WHAT: When people talk about the pre-code gangster films Hollywood brewed out of the early-1930s confluence of Prohibtion, the Depression, and the sudden celebrity status of the likes of Al Capone and John Dillinger, they always seem to leave out this film. The first Marx Brothers movie conceived of for the silver screen (as the prior The Cocoanuts and Animal Crackers has been based on stage shows) is perhaps more often thought of as "the one on a ship" than "the one with gangsters" but the latter form a key part of the film's completely unimportant plot. Just because it's an absurd comedy doesn't mean it shouldn't go down with other 1931 films like Little Caesar and The Public Enemy as important films made before the Lindbergh Baby kidnapping turned Hollywood away from  on-screen gangster depictions for a while. It' not for nothing that the illustrious Dave Kehr once decribed the comic aspects of Howard Hawks's Scarface by invoking the image of "Chico Marx let loose with a live machine gun."

WHERE/WHEN: Today through Sunday at the Stanford Theatre at 6:00 & 9:15.

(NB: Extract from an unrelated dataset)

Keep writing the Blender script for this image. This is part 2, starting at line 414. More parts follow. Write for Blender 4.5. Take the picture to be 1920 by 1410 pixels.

WHY: Happy Thanksgiving and Hannukah. You've probably already heard about how an unusually late-in-month Thanksgiving and an unusually early-in-Gregorian-year Hannukah have converged today for the first time since the nineteenth century, making for a once-in-lifetime double holiday. Being a goy myself, I'm not one to proscribe holiday traditions, but if a rabbi says watching Marx Brothers movies is a good way to celebrate Hannukah, I'm happy to pass it along.

Thanksgiving being a big moviegoing day to begin with, there's few classic comedy masterpieces that seem as well-suited to the holiday as The Lady Eve, with its uproariously funny banquet set piece. The pairing of Monkey Business on a double-bill with an equally ship-board and crook-filled comedy  seems so perfect that I almost wonder if the Stanford noticed the Thanksgiving/Hannukah collision on the calendar and decided to build its current Preston Sturges/Marx Brothers series inspired by it.

HOW: 35mm as always at the Stanford.